Taylor Swift, viviamo tutti nella sua Era: il racconto del concerto a San Siro

Taylor Swift, viviamo tutti nella sua Era: il racconto del concerto a San Siro

Taylor Swift, viviamo tutti nella sua Era: il racconto del concerto a San Siro   Photo Credit: agenziafotogramma.it


14 luglio 2024, ore 10:48 , agg. alle 16:05

Tre ore di show e 65.000 spettatori: la Regina del Pop è arrivata a Milano

Lights, camera, bitch smile. Sono passati 13 anni dall’ultimo concerto di Taylor Swift in Italia, ma la popstar è tornata da regina. “Giuro che non farò passare di nuovo così tanto tempo”, promette a inizio concerto. Sale sul palco poco prima delle 20, dopo il set d’apertura dei Paramore, e dà il via a tre ore di show con un “ciao” che manda in delirio le decine di migliaia di Swifties – per le due date meneghine si stimano 130.000 spettatori – accorse al Meazza. Lo spettacolo si svolge anche fuori dallo Stadio, dove chi non è riuscito ad accaparrarsi il biglietto – sui siti di secondary ticketing i prezzi dell’Eras Tour hanno raggiunto i 13.000 euro - ha trovato comunque il modo di ascoltare la sua beniamina a distanza ravvicinata.

TAYLOR SWIFT, SUL PALCO TUTTE LE ERE DELLA SUA CARRIERA

Ha ripercorso diciotto anni di carriera, un’Era alla volta. Taylor Swift sta portando il suo tour in giro per il mondo, eppure l’accoglienza a San Siro l’ha lasciata senza parole. Dopo solo un’ora e mezza di concerto, suonata l’ultima nota di “Champagne problems” la popstar viene avvolta da un applauso lungo tre minuti: seduta al pianoforte, si alza sbalordita togliendosi gli in-ear. “Vi amo tutti”, grida dal palco. Se oltreoceano gli Swifities con la loro energia avevano provocato a Seattle un terremoto di magnitudo 2.3, i 65.000 presenti a San Siro non si sono dimostrati da meno: e se la terra a Milano non ha tremato, i decibel raggiunti tra prato e anelli del Meazza erano da Guinness dei Primati. Il fenomeno Swift, negli ultimi mesi, ha creato molti interrogativi, tra scettici e detrattori che non si capacitano di come un’artista pop riesca a influenzare economie nazionali o monopolizzare classifiche per settimane intere. Alla fine dello show milanese, la realtà è chiara: la 34enne non è solamente la “Regina Mida” della discografia mondiale, è la nuova Imperatrice del pop, che piaccia o meno.
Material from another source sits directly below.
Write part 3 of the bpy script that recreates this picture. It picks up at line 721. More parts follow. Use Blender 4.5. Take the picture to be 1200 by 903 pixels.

UN’ATTESA LUNGA TREDICI ANNI

Lo show è trasversale, mentre la voce di “Anti-Hero” si esibisce sul palco lo spettacolo si sposta sul pubblico: sulle note di “Love Story”, tra le prime canzoni in scaletta, partono le proposte di matrimonio. Ma non è sempre tutto rose e fiori, Taylor lo sa bene. Mentre ricorda la fine della relazione con Jake Gyllenghaal - protagonista dell’album del 2012 “Red” - sul ritornello di “We Are Never Getting Back Togheter” la star passa il microfono a uno dei ballerini, che sottolinea il concetto con un “che ca**o!”. Didascalico, oseremmo dire. Tra ballad e pezzi iper pop c’è spazio anche per il set acustico, il momento delle “surprise songs”: una sequenza di brani non previsti in scaletta e che cambiano di serata in serata. Le prescelte per la prima data meneghina? “The 1”, “Wonderland”, “I almost do” e “The Moment I Knew”. In un live calcolato al millimetro – nonostante si sia guadagnato il soprannome di “Errors Tour” per alcuni malfunzionamenti tecnici nelle tappe precedenti – è qui che arriva il primo e unico intoppo: Taylor viene interrotta da un colpo di tosse, colpa di un moscerino che le va di traverso. Ma al pubblico – tra cui figuravano, tra gli altri, i campioni di F1 Charles Leclerc e Pierre Gasly, Francesca Michielin e Riccardo Zanotti - non importa, e iniziano a gridarle “sei bellissima”, facendola commuovere una seconda volta. Corre voce che la popstar dei record abbia intenzione di prolungare la tournée fino al 2025. L’unico altro impegno in agenda? La giurista di Georgetown Rosa Brooks e il miliardario Ted Dintersmith vorrebbero che insieme a Oprah Winfrey e Michelle Obama vagliasse i candidati per un’eventuale sostituzione di Biden alla corsa presidenziale. A San Siro si congeda con un “arrivederci”, speriamo che stavolta l’attesa non sia lunga altri tredici anni.